Well, this has been a really odd work year. The first part of this year wasn’t massively productive from a value of delivery point of view, although good from a personnel management stand point, with new lessons on how to deal with high stress and how to minimise impact to your team caused by changes in other areas, but from a pure enjoyment point of view not one of the greatest, and I’ve been always one of the very, lucky people who have always enjoyed their work. Thankfully its an old lesson, to always value the joy in your work first so I decided that, going back to full time consulting, rather than a permanent role was where the fun was, I DID however, make a huge ton of good friends, and as a number of them left after me the network of good people I now know has grown.
The latter half of this year has been far more enjoyable. It’s been challenging, but fun. It has been filled with enthusiastic techs rather than political battles. It has been totally delivery orientated. It’s just been everything I’ve always loved In a job, and people that know me have noted that I am back to my old bounce, The new set of clients I have been working with have also squared the circle for me in improving my CV.
The next part is I have for my day to day work moved even further into the management role. Away from technical and that is simply down to discovering that it was the place I could do the most good. As a tech, there is a limit to what I can fix, but as a manager that represents the interest of delivery and technical people and tries to actually help them reach their goals, that’s a big thing and the sheer volume of good, if you can call it that, that such a view point can provide in a corporate environment is huge. It’s been very, very rewarding. And I’m going to be a little bit egotistical and say It’s actually made a few people’s lives and work better, and who could ask for more.

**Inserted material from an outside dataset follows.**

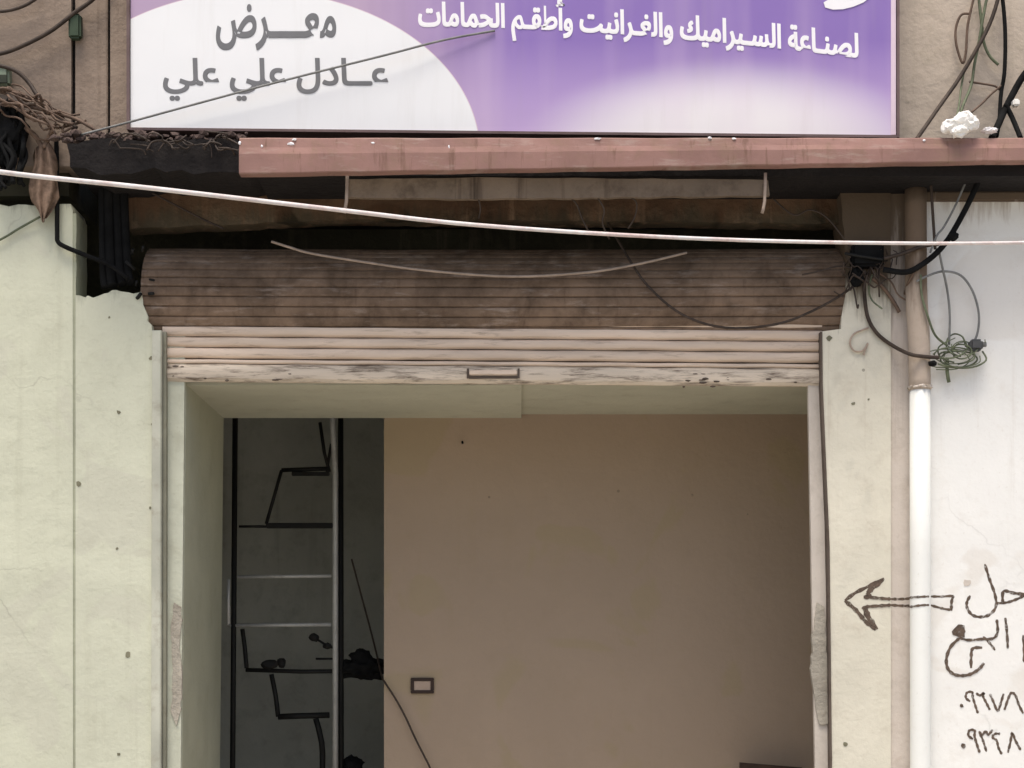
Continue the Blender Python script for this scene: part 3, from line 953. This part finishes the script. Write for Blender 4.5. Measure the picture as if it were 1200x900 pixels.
# ------------------------------------------------------------------ cables outside
def wire(name, label, pts, r, mat, cat='cable', group=None, r_end=None, seg=7):
    m = MB()
    m.tube([P(*p) for p in pts], r, seg, 5, r_end)
    return tag(m.build(name, M[mat]), label, cat, group)


wire('white_cable', 'long white cable sagging across the whole shop front below the canopy',
     [(-260, 160, -1.2), (-20, 199, -1.15), (180, 221, -1.1), (400, 246.5, -1.02), (560, 264, -.95), (780, 278, -.86), (1000, 284.5, -.78), (1220, 284, -.7), (1500, 272, -.6)], .0108, 'white_wire', r_end=.0068)
wire('tan_cable', 'thin tan cable sagging in a shallow curve across the brown slat roll',
     [(318, 283, -.03), (340, 290, -.03), (365, 297, -.03), (420, 306, -.03), (500, 317, -.03), (600, 324, -.03), (690, 319, -.03), (750, 309, -.03), (805, 296, -.02)], .0062, 'tan_wire')
wire('dark_cable', 'dark cable looping low across the right end of the brown slat roll',
     [(700, 240, .2), (735, 300, .02), (760, 336, -.02), (800, 369, -.03), (850, 384, -.03), (910, 380, -.03), (955, 363, -.03), (990, 343, -.03), (1016, 322, -.03)], .006, 'dark_wire')
wire('dark_cable', 'thin dark line crossing the white half of the shop sign diagonally',
     [(95, 158, -.2), (150, 143.5, -.2), (240, 119, -.21), (330, 95, -.215), (450, 65, -.215), (520, 47, -.2), (580, 36, -.178)], .0052, 'grey_wire')  # drawn as a thin grey tube just in front of the sign face
wire('black_cable', 'black bent cable hanging beside the brown rag and turning right at its foot',
     [(66, 160, -.03), (67, 220, -.03), (67, 272, -.03), (68, 283, -.03), (76, 289, -.03), (100, 299, -.03), (128, 310, -.03), (150, 326, -.02)], .011, 'black')
wire('thin_wire', 'thin wire slanting up the sage wall to the brown rag', [(-60, 310, -.02), (0, 281, -.02), (22, 268, -.02), (47, 254, -.03)], .0055, 'green_wire')
wg = 'cables looping down the grimy upper wall left of the sign'
wire('dark_cable', 'upper of the dark cables crossing the grimy wall left of the sign', [(-30, 14, -.04), (6, 13, -.04), (30, 6, -.04), (48, -6, -.04)], .008, 'dark_wire', group=wg)
wire('dark_cable', 'long dark cable rising from the frame edge to the green clamp on the grimy wall', [(-40, 66, -.05), (0, 63, -.05), (30, 52, -.05), (60, 36, -.05), (86, 16, -.05), (108, 0, -.05), (130, -22, -.05)], .010, 'dark_wire', group=wg)
wire('dark_cable', 'dark cable draping from the left edge down to the tangled bundle on the canopy', [(-30, 74, -.06), (0, 77, -.06), (20, 84, -.06), (34, 97, -.06), (44, 112, -.08), (60, 132, -.1), (90, 150, -.12)], .010, 'dark_wire', group=wg)
wire('brown_cable', 'brown cable leaning down to the slab beside the tangled bundle', [(-10, 116, -.06), (20, 122, -.08), (56, 130, -.1), (90, 140, -.12), (118, 156, -.14)], .009, 'brown_wire', group=wg)
cl = MB()
pc = P(88, 32, -.03)
cl.box(pc.x - .028, pc.x + .03, -.05, .0, pc.z - .055, pc.z + .06, .01)
tag(cl.build('cable_clamp', plain('dark_green_plastic', (.035, .055, .03), .6, .3)), 'dark green clamp holding a cable on the wall joint left of the sign', 'clamp')

# tangle at the far left under the canopy
tg = MB()
rnd = random.Random(3)
for i in range(15):
    u0 = rnd.uniform(-30, 30); v0 = rnd.uniform(92, 132)
    pts = [P(u0 + rnd.uniform(-5, 5) + k * rnd.uniform(12, 18), v0 + k * rnd.uniform(4, 9) + rnd.uniform(-4, 4), -.06 - rnd.uniform(0, .12)) for k in range(6)]
    tg.tube(pts, rnd.uniform(.0035, .007), 6, 4)
tag(tg.build('cable_bundle', M['brown_wire']), 'tangled brown cable bundle on the broken canopy end left of the sign', 'cables')
tg = MB()
for i in range(12):
    u0 = rnd.uniform(-20, 26)
    pts = [P(u0 + rnd.uniform(-8, 8), 122 + k * 16 + rnd.uniform(-5, 5), -.05 - rnd.uniform(0, .08)) for k in range(7)]
    tg.tube(pts, rnd.uniform(.006, .014), 6, 4)
tg.blob(P(8, 158, -.04), (.09, .06, .13), .4, 2.4, 3, 3.3)
tag(tg.build('cable_bundle', M['black']), 'black cable bundle hanging at the left frame edge above the sage wall', 'cables')
jb = thing('junction_box', 'small pale green junction box above the black cables at the left edge', 'box', P(6, 100, 0))
pj = P(6, 92, 0)
MB().box(pj.x - .07, pj.x + .035, -.06, .0, pj.z - .05, pj.z + .045, .012).build('box', plain('pale_green_plastic', (.20, .24, .17), .5, .25), jb)
MB().box(pj.x - .066, pj.x + .03, -.068, -.0605, pj.z - .045, pj.z - .005, .003).build('cover', plain('dark_cover', (.03, .035, .02), .5, .3), jb)

# brown rag: a thin folded cloth pinched at the top
rag = MB()
NU, NV = 16, 18
grid = []
for j in range(NV + 1):
    v = j / NV
    py = 170 + v * 88
    half = 8 + 9 * math.sin(min(1, v * 1.25) * math.pi * .72) - 14 * max(0, v - .72) / .28 * .95
    half = max(half, 1.5)
    row = []
    for i in range(NU + 1):
        u = i / NU * 2 - 1
        pxx = 50 + 3 * math.sin(v * 3) + u * half + (2.5 * math.sin(v * 9) if abs(u) > .8 else 0)
        row.append(rag.bm.verts.new(P(pxx, py + 3 * math.sin(u * 5), -.045 - .03 * math.cos(u * 1.4) + .014 * math.sin(u * 7 + v * 3))))
    grid.append(row)
fl = []
for j in range(NV):
    for i in range(NU):
        f = rag.bm.faces.new((grid[j][i], grid[j][i + 1], grid[j + 1][i + 1], grid[j + 1][i])); f.smooth = True
        fl.append(f)
bmesh.ops.recalc_face_normals(rag.bm, faces=fl)
r_ = bmesh.ops.solidify(rag.bm, geom=fl, thickness=.006)
rag.tube([P(30, 150, -.05), P(42, 160, -.06), P(50, 172, -.07), P(56, 163, -.06), P(62, 152, -.05)], .012, 7, 4)
tag(rag.build('rag', M['cloth']), 'brown rag hanging in a point over the top of the sage wall', 'rag')

# black conduits left of the slat roll
cd = MB()
for k, (u, w) in enumerate([(119, .018), (127, .024), (137, .022), (145, .020)]):
    cd.tube([P(u, 188, .03), P(u + 1, 250, .035), P(u + 2 + k, 318, .03), P(u + 4 + k * 1.5, 337 - 2 * k, .02)], w, 9, 3)
tag(cd.build('conduit_bundle', M['black']), 'bundle of thick black conduits dropping behind the canopy left of the slat roll', 'conduit')
# loose steel offcuts at the left end of the roll
st = thing('steel_offcuts', 'jumble of rusty steel ends at the left end of the slat roll', 'scrap', P(163, 350, 0))
for i in range(7):
    u, v = rnd.uniform(150, 176), rnd.uniform(292, 350)
    MB().tube([P(u, v, .0), P(u + rnd.uniform(-12, 6), v + rnd.uniform(-14, 14), -.02)], rnd.uniform(.004, .009), 6, 0).build('steel_end', M['dark_steel'], st)

# junction at the right end of the roll
bx = thing('electrical_box', 'black electrical box with cables at the right end of the slat roll', 'box', P(1012, 330, -.02))
pe = P(1014, 302, 0)
MB().box(pe.x - .075, pe.x + .075, -.07, .0, pe.z - .055, pe.z + .055, .012).build('box', M['black'], bx)
MB().tube([P(990, 297, -.08), P(1014, 301, -.085), P(1040, 305, -.08)], .007, 6, 3).build('latch', M['dark_steel'], bx)
MB().blob(P(1004, 324, -.03), (.035, .03, .045), .4, 2, 3, 1.2).build('cable_gland', M['black'], bx)
rg = 'cables running round the drain pipe at the right'
wire('black_cable', 'thick black cable slanting from the beam down past the drain pipe to the black box',
     [(1149, 205, -.16), (1145, 216, -.15), (1134, 240, -.14), (1120, 266, -.13), (1110, 282, -.13), (1098, 296, -.125), (1082, 309, -.12), (1062, 319, -.115), (1035, 316, -.09)], .0135, 'black', group=rg)
bl = MB(); bl.blob(P(1117, 277, -.14), (.024, .022, .022), .2, 2, 3, .3)
tag(bl.build('cable_joint', M['black']), 'black taped lump on the thick black cable where it meets the white cable', 'joint')
wire('grey_cable', 'thin grey cable running down beside the thick black cable', [(1136, 196, -.15), (1132, 212, -.14), (1120, 240, -.13), (1106, 266, -.12), (1098, 276, -.12), (1090, 296, -.12)], .005, 'grey_wire', group=rg)
wire('dark_cable', 'dark cable hanging straight from the beam in front of the old pipe', [(1090, 186, -.13), (1091, 215, -.12), (1093, 250, -.115), (1095, 280, -.115), (1096, 292, -.115)], .007, 'dark_wire', group=rg)
wire('dark_cable', 'dark cable arching left from the pipe across to the black box', [(1100, 286, -.12), (1080, 289, -.115), (1058, 297, -.112), (1036, 303, -.09)], .009, 'dark_wire', group=rg)
wire('grey_cable', 'big open loop of grey cable on the white wall right of the pipe',
     [(1074, 330, -.11), (1088, 323, -.11), (1106, 318, -.08), (1126, 323, -.06), (1140, 342, -.05), (1147, 368, -.05), (1145, 392, -.05), (1136, 408, -.05)], .0055, 'grey_wire', group=rg)
wire('grey_cable', 'grey cable hanging from the crossing down into the green tangle', [(1100, 292, -.12), (1104, 312, -.1), (1110, 340, -.06), (1113, 370, -.05), (1112, 404, -.05)], .0055, 'grey_wire', group=rg)
wire('green_cable', 'olive cable bowing down the pipe into the green tangle', [(1079, 322, -.115), (1080, 345, -.115), (1087, 370, -.112), (1096, 393, -.09), (1110, 405, -.06)], .0055, 'green_wire', group=rg)
wire('brown_cable', 'brown cable sweeping from the black box in an arc under the green tangle',
     [(1013, 318, -.05), (1013, 345, -.02), (1017, 372, -.015), (1028, 391, -.015), (1046, 405, -.015), (1066, 415, -.112), (1084, 418, -.113), (1100, 419, -.1)], .009, 'dark_wire', group=rg)
wire('brown_cable', 'short brown cable falling from the pillar head over the cream plaster', [(1022, 326, -.03), (1034, 336, -.02), (1046, 352, -.012), (1054, 366, -.01)], .009, 'brown_wire', group=rg)
wire('brown_cable', 'brown cable looping up between the pillar head and the old pipe', [(1060, 345, .02), (1064, 332, -.08), (1072, 318, -.115), (1080, 306, -.118)], .006, 'brown_wire', group=rg)
wire('grey_cable', 'small curl of grey wire on the cream pillar below the slat roll', [(1018, 384, -.008), (1010, 387, -.01), (1000, 392, -.01), (996, 402, -.01), (1001, 411, -.01), (1011, 411, -.01), (1017, 402, -.01), (1014, 410, -.01), (1012, 416, -.01)], .0042, 'tan_wire', group=rg)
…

But if I look at the three basic areas that I normally review:
Management: I am still treating this as a growth thing, and something that I have noted with quite a few of my management colleagues at various different clients over the years. Managers do not treat their personal growth in the same way as techs and business people treat theirs. They think in terms of their growth, rising through an organisation, getting more powerful, but not in terms of their skill set, and I’m finding that that is a really wonderful thing to try for, can you be a better manager, not simply a more powerful manager, so that is where I’m going at the moment. its my main focus which means I’m not looking at getting any formal certifications as you would if this was a business or a technical position.

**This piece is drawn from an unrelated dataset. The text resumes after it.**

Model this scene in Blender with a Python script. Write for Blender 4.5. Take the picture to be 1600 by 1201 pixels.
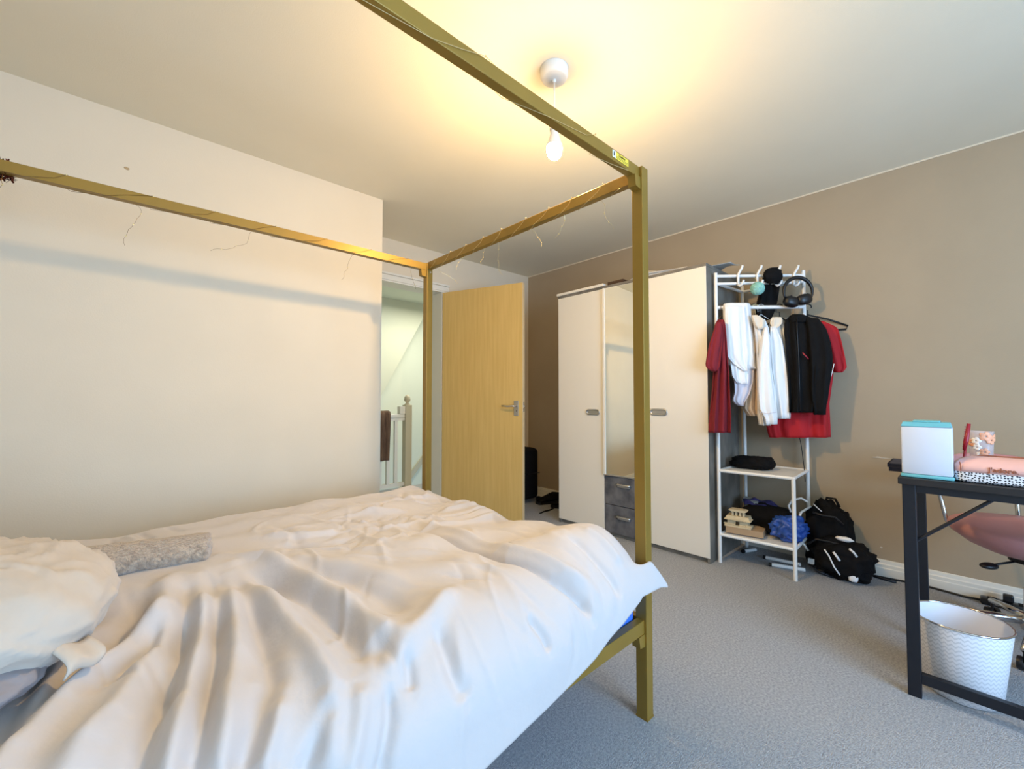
import bpy, bmesh, math, random
import numpy as np
from mathutils import Vector, Matrix, noise as mnoise

for o in list(bpy.data.objects): bpy.data.objects.remove(o)
S = bpy.context.scene
COL = S.collection
random.seed(7)
PI = math.pi

# ------------------------------------------------------------------ camera, light, exposure
H = 1.02
AZ, PITCH, FPX = 0.823044679, 0.0324193, 659.27
cam_d = bpy.data.cameras.new('camera'); cam = bpy.data.objects.new('camera', cam_d); COL.objects.link(cam)
cam.location = (0, 0, H); cam.rotation_euler = (PI/2 + PITCH, 0, AZ - PI/2)
cam_d.sensor_width = 36; cam_d.lens = FPX/1600*36; cam_d.clip_start = .02
S.camera = cam
S.view_settings.view_transform = 'Standard'; S.view_settings.look = 'None'
S.view_settings.gamma = 1; S.view_settings.use_curve_mapping = False
S.view_settings.exposure = -0.15
W = bpy.data.worlds.new('world'); S.world = W; W.use_nodes = True
W.node_tree.nodes['Background'].inputs[0].default_value = (.55, .74, 1, 1)
W.node_tree.nodes['Background'].inputs[1].default_value = 1.0

def lamp(kind, name, loc, rot, energy, color, **kw):
    d = bpy.data.lights.new(name, kind); d.energy = energy; d.color = color
    for k, v in kw.items(): setattr(d, k, v)
    o = bpy.data.objects.new(name, d); COL.objects.link(o); o.location = loc; o.rotation_euler = rot
    return o
# daylight through the window of the wall behind the photographer, facing into the room (+y)
lamp('AREA', 'window_daylight', (.8, -2.27, 1.2), (PI/2, 0, 0), 160, (.40, .65, 1.0), shape='RECTANGLE', size=1.9, size_y=1.5)
# added fill light under the landing ceiling, where no source is seen
lamp('AREA', 'landing_fill', (2.9, 4.35, 2.25), (0, 0, 0), 30, (1.0, .98, .86), shape='RECTANGLE', size=.9, size_y=.7)
BULB = 1500.0

# ------------------------------------------------------------------ materials
def lin(c): return tuple((x/12.92 if x <= .04045 else ((x+.055)/1.055)**2.4) for x in (v/255 for v in c))
MATS = {}
def mat(name, rgb, rough=.6, metal=0, var=0, vscale=8, vstretch=(1,1,1), rgb2=None, bump=0, bscale=60, bstretch=None, spec=.5,
        trans=0, emit=None, estr=0, sheen=0, detail=4, coat=0):
    if name in MATS: return MATS[name]
    m = bpy.data.materials.new(name); m.use_nodes = True; MATS[name] = m
    nt = m.node_tree; b = nt.nodes['Principled BSDF']; L = nt.links
    c = lin(rgb); b.inputs['Base Color'].default_value = (*c, 1)
    b.inputs['Roughness'].default_value = rough; b.inputs['Metallic'].default_value = metal
    b.inputs['Specular IOR Level'].default_value = spec
    if trans: b.inputs['Transmission Weight'].default_value = trans
    if sheen: b.inputs['Sheen Weight'].default_value = sheen
    if coat: b.inputs['Coat Weight'].default_value = coat
    if emit: b.inputs['Emission Color'].default_value = (*lin(emit), 1); b.inputs['Emission Strength'].default_value = estr
    if var or rgb2 or bump: tc = nt.nodes.new('ShaderNodeTexCoord')
    if var or rgb2:
        mp = nt.nodes.new('ShaderNodeMapping'); mp.inputs['Scale'].default_value = vstretch
        n = nt.nodes.new('ShaderNodeTexNoise'); n.inputs['Scale'].default_value = vscale; n.inputs['Detail'].default_value = detail
        r = nt.nodes.new('ShaderNodeValToRGB'); r.color_ramp.elements[0].position = .35; r.color_ramp.elements[1].position = .65
        c2 = lin(rgb2) if rgb2 else tuple(x*(1-var) for x in c)
        r.color_ramp.elements[0].color = (*c2, 1); r.color_ramp.elements[1].color = (*c, 1)
        L.new(tc.outputs['Object'], mp.inputs[0]); L.new(mp.outputs[0], n.inputs['Vector']); L.new(n.outputs[0], r.inputs[0])
        L.new(r.outputs[0], b.inputs['Base Color'])
    if bump:
        n2 = nt.nodes.new('ShaderNodeTexNoise'); n2.inputs['Scale'].default_value = bscale; n2.inputs['Detail'].default_value = 3
        src = tc.outputs['Object']
        if bstretch:
            m2 = nt.nodes.new('ShaderNodeMapping'); m2.inputs['Scale'].default_value = bstretch; L.new(src, m2.inputs[0]); src = m2.outputs[0]
        L.new(src, n2.inputs['Vector'])
        bp = nt.nodes.new('ShaderNodeBump'); bp.inputs['Strength'].default_value = bump; bp.inputs['Distance'].default_value = .01
        L.new(n2.outputs[0], bp.inputs['Height']); L.new(bp.outputs[0], b.inputs['Normal'])
    return m

m_cream = mat('cream_wall_paint', (224, 211, 188), .85, var=.03, vscale=3, bump=.05, bscale=180)
m_ceil = mat('ceiling_paint', (238, 230, 208), .9, var=.03, vscale=2, bump=.06, bscale=200)
m_taupe = mat('taupe_wall_paint', (174, 156, 130), .85, var=.05, vscale=3, bump=.06, bscale=180)
m_white = mat('white_gloss_paint', (226, 222, 210), .4)
m_hall = mat('landing_paint', (226, 230, 212), .85, var=.02, vscale=2)
m_soffit = mat('landing_soffit_paint', (212, 213, 192), .9)
m_carpet = mat('grey_carpet', (204, 205, 206), .95, rgb2=(168, 170, 176), vscale=130, bump=1, bscale=300, spec=.1, detail=6)
m_gold = mat('gold_painted_steel', (152, 120, 48), .42, metal=.35, var=.10, vscale=6)
m_oak = mat('yellow_oak_veneer', (212, 178, 108), .5, rgb2=(204, 168, 97), vscale=5, vstretch=(9, 9, .5), detail=7)
m_oakedge = mat('oak_edge', (214, 186, 140), .6)
m_chrome = mat('chrome', (215, 215, 215), .15, metal=1)
m_steel = mat('brushed_silver', (190, 190, 188), .35, metal=.9)
m_mirror = mat('mirror_glass', (235, 238, 232), .01, metal=1)
m_lam = mat('white_laminate', (232, 226, 214), .45)
m_conc = mat('concrete_grey_laminate', (132, 126, 116), .6, rgb2=(98, 94, 87), vscale=9, vstretch=(1, 1, .6), detail=8)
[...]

The old management certifications aren’t worth what they used to be and Agile while it is nearly the only game in town nowadays. It is being treated more as a religion than a faith. I’ll expand on this more on a separate blog post. To me Agile has been for the last 20 odd years merely the simplest way of getting a lot of deliveries done while keeping track of them. Now as always these things have grown into far more of a religion. There are people with silly titles. There’s people who do silly ceremonies that don’t actually bring you closer to your delivery and just chew up time and frustrate your team. I found that going a little bit old school on this and trying to just focus on things that help deliver is making my management style work much better. I’m getting good feedback from both the people I work with and the people I work for. one of this years challenges will be to try and better explain it as a process.
Technical: As always, I might do management as a role but what I am is a Tech, and I still fiddle with it constantly. The two technical areas I’m mainly working on both last year and the coming year is making sure that my Azure is as good as my AWS. and ensuring that I keep up to date on Salesforce. And while you might be expecting me to do AI, I am not learning it in the normal way. The large language model side. Everyone’s getting excited about that, but I like to dig under the covers, and particularly how vector databases are working and growing and how they work in terms of security are my big things that I have both been learning and am continuing to learn. thank fully I have a smaller client that has had me working on a challenging little problem on this very subject, and this is hitting all my geek buttons.
Business: My business knowledge is growing at the same pace as management. Because my new set of clients, even though they’re in the same field as my old ones, they are dealing with wildly different things. Unfortunately, I haven’t made as much progress as I wanted with my CII certification. That is still on my hard to do list and it’s getting more and more important this year.